**PROMPT**
Make an exact copy of all the material below, apart from the pictures.
— START OF DATASET SECTION —
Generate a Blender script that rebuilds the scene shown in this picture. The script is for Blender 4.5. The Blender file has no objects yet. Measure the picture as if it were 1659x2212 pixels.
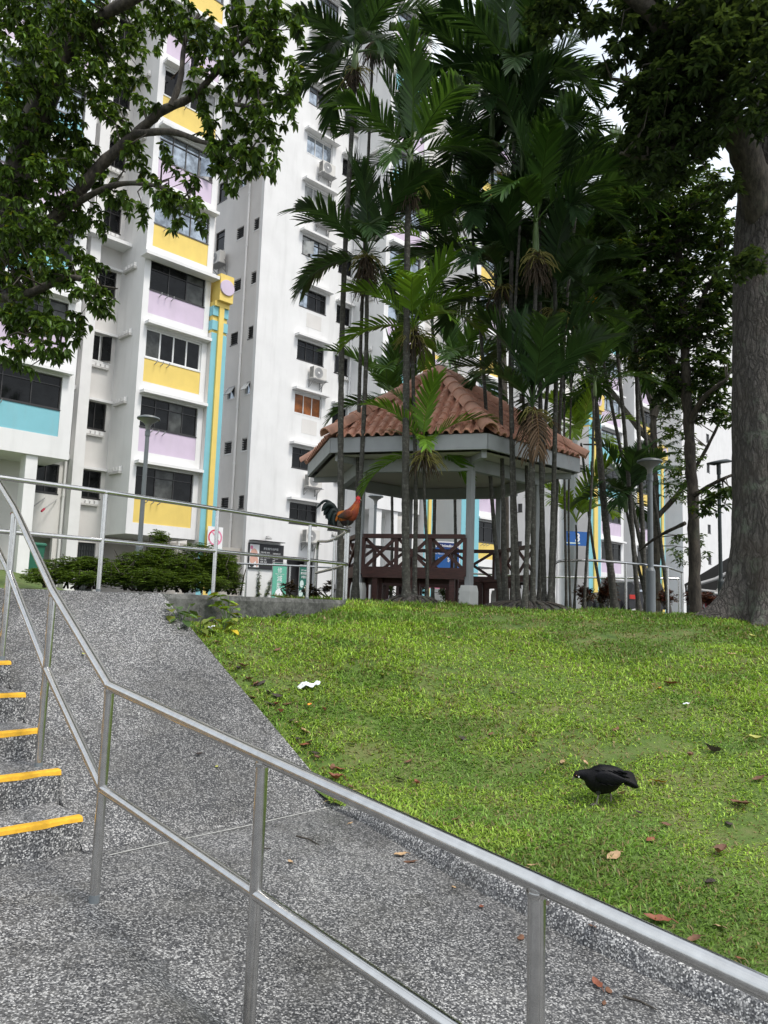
import bpy, math, random
import numpy as np
from mathutils import Vector, Matrix
rnd = random.Random(7)
rng = np.random.default_rng(7)
C = bpy.context.scene.collection
SC = bpy.context.scene
PI = math.pi
R = math.radians
S2 = math.sqrt(.5)

# ------------------------------------------------------------------ camera, sky, sun, exposure
EYE = Vector((0, 0, 1.30))
FPX, CX, CY = 1662., 829.5, 1106.          # focal length and centre of the photograph at 1659 x 2212
CAM = Matrix.Rotation(PI / 2 + R(6.8), 3, 'X') @ Matrix.Rotation(R(1.9), 3, 'Z')
cd = bpy.data.cameras.new('camera')
cd.sensor_fit = 'VERTICAL'; cd.sensor_height = 24.0; cd.lens = 24.0 * FPX / 2212.
cd.clip_start = .05; cd.clip_end = 2000
cam = bpy.data.objects.new('camera', cd); C.objects.link(cam)
cam.matrix_world = Matrix.Translation(EYE) @ CAM.to_4x4()
SC.camera = cam

SUN_EL, SUN_AZ = 58., 128.                  # degrees; azimuth clockwise from +Y: behind the viewer's right shoulder
w = bpy.data.worlds.new('World'); SC.world = w; w.use_nodes = True
nt = w.node_tree; nt.nodes.clear()
out = nt.nodes.new('ShaderNodeOutputWorld'); bg = nt.nodes.new('ShaderNodeBackground')
sky = nt.nodes.new('ShaderNodeTexSky'); sky.sky_type = 'NISHITA'; sky.sun_disc = False
sky.sun_elevation = R(SUN_EL); sky.sun_rotation = R(SUN_AZ); sky.dust_density = 4.0; sky.air_density = 1.2
tc = nt.nodes.new('ShaderNodeTexCoord'); nz = nt.nodes.new('ShaderNodeTexNoise')
nz.inputs['Scale'].default_value = 2.2; nz.inputs['Detail'].default_value = 6
mp = nt.nodes.new('ShaderNodeMapping'); mp.inputs['Scale'].default_value = (1, 1, 2.2)
rp = nt.nodes.new('ShaderNodeValToRGB')
rp.color_ramp.elements[0].position = .36; rp.color_ramp.elements[0].color = (.50, .50, .50, 1)
rp.color_ramp.elements[1].position = .62; rp.color_ramp.elements[1].color = (.95, .95, .95, 1)
mx = nt.nodes.new('ShaderNodeMix'); mx.data_type = 'RGBA'
mx.inputs[7].default_value = (7.3, 7.75, 8.3, 1)      # thin bright cloud over the whole sky
nt.links.new(tc.outputs['Generated'], mp.inputs[0]); nt.links.new(mp.outputs[0], nz.inputs['Vector'])
nt.links.new(nz.outputs[0], rp.inputs[0]); nt.links.new(rp.outputs[0], mx.inputs[0])
nt.links.new(sky.outputs[0], mx.inputs[6]); nt.links.new(mx.outputs[2], bg.inputs[0])
bg.inputs[1].default_value = .11
nt.links.new(bg.outputs[0], out.inputs[0])
sl = bpy.data.lights.new('sun', 'SUN'); sl.energy = 1.5; sl.angle = R(12); sl.color = (1, .96, .9)
so = bpy.data.objects.new('sun', sl); C.objects.link(so)
_d = Vector((math.sin(R(SUN_AZ)) * math.cos(R(SUN_EL)), math.cos(R(SUN_AZ)) * math.cos(R(SUN_EL)), math.sin(R(SUN_EL))))
so.rotation_euler = _d.to_track_quat('Z', 'Y').to_euler(); so.location = (6, -6, 30)
SC.view_settings.view_transform = 'Standard'; SC.view_settings.look = 'None'
SC.view_settings.gamma = 1; SC.view_settings.use_curve_mapping = False
SC.view_settings.exposure = .72
SC.cycles.max_bounces = 7; SC.cycles.diffuse_bounces = 4; SC.cycles.transparent_max_bounces = 6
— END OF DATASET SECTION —
**RESULT BELOW**
Generate a Blender script that rebuilds the scene shown in this picture. The script is for Blender 4.5. The Blender file has no objects yet. Measure the picture as if it were 1659x2212 pixels.
import bpy, math, random
import numpy as np
from mathutils import Vector, Matrix
rnd = random.Random(7)
rng = np.random.default_rng(7)
C = bpy.context.scene.collection
SC = bpy.context.scene
PI = math.pi
R = math.radians
S2 = math.sqrt(.5)

# ------------------------------------------------------------------ camera, sky, sun, exposure
EYE = Vector((0, 0, 1.30))
FPX, CX, CY = 1662., 829.5, 1106.          # focal length and centre of the photograph at 1659 x 2212
CAM = Matrix.Rotation(PI / 2 + R(6.8), 3, 'X') @ Matrix.Rotation(R(1.9), 3, 'Z')
cd = bpy.data.cameras.new('camera')
cd.sensor_fit = 'VERTICAL'; cd.sensor_height = 24.0; cd.lens = 24.0 * FPX / 2212.
cd.clip_start = .05; cd.clip_end = 2000
cam = bpy.data.objects.new('camera', cd); C.objects.link(cam)
cam.matrix_world = Matrix.Translation(EYE) @ CAM.to_4x4()
SC.camera = cam

SUN_EL, SUN_AZ = 58., 128.                  # degrees; azimuth clockwise from +Y: behind the viewer's right shoulder
w = bpy.data.worlds.new('World'); SC.world = w; w.use_nodes = True
nt = w.node_tree; nt.nodes.clear()
out = nt.nodes.new('ShaderNodeOutputWorld'); bg = nt.nodes.new('ShaderNodeBackground')
sky = nt.nodes.new('ShaderNodeTexSky'); sky.sky_type = 'NISHITA'; sky.sun_disc = False
sky.sun_elevation = R(SUN_EL); sky.sun_rotation = R(SUN_AZ); sky.dust_density = 4.0; sky.air_density = 1.2
tc = nt.nodes.new('ShaderNodeTexCoord'); nz = nt.nodes.new('ShaderNodeTexNoise')
nz.inputs['Scale'].default_value = 2.2; nz.inputs['Detail'].default_value = 6
mp = nt.nodes.new('ShaderNodeMapping'); mp.inputs['Scale'].default_value = (1, 1, 2.2)
rp = nt.nodes.new('ShaderNodeValToRGB')
rp.color_ramp.elements[0].position = .36; rp.color_ramp.elements[0].color = (.50, .50, .50, 1)
rp.color_ramp.elements[1].position = .62; rp.color_ramp.elements[1].color = (.95, .95, .95, 1)
mx = nt.nodes.new('ShaderNodeMix'); mx.data_type = 'RGBA'
mx.inputs[7].default_value = (7.3, 7.75, 8.3, 1)      # thin bright cloud over the whole sky
nt.links.new(tc.outputs['Generated'], mp.inputs[0]); nt.links.new(mp.outputs[0], nz.inputs['Vector'])
nt.links.new(nz.outputs[0], rp.inputs[0]); nt.links.new(rp.outputs[0], mx.inputs[0])
nt.links.new(sky.outputs[0], mx.inputs[6]); nt.links.new(mx.outputs[2], bg.inputs[0])
bg.inputs[1].default_value = .11
nt.links.new(bg.outputs[0], out.inputs[0])
sl = bpy.data.lights.new('sun', 'SUN'); sl.energy = 1.5; sl.angle = R(12); sl.color = (1, .96, .9)
so = bpy.data.objects.new('sun', sl); C.objects.link(so)
_d = Vector((math.sin(R(SUN_AZ)) * math.cos(R(SUN_EL)), math.cos(R(SUN_AZ)) * math.cos(R(SUN_EL)), math.sin(R(SUN_EL))))
so.rotation_euler = _d.to_track_quat('Z', 'Y').to_euler(); so.location = (6, -6, 30)
SC.view_settings.view_transform = 'Standard'; SC.view_settings.look = 'None'
SC.view_settings.gamma = 1; SC.view_settings.use_curve_mapping = False
SC.view_settings.exposure = .72
SC.cycles.max_bounces = 7; SC.cycles.diffuse_bounces = 4; SC.cycles.transparent_max_bounces = 6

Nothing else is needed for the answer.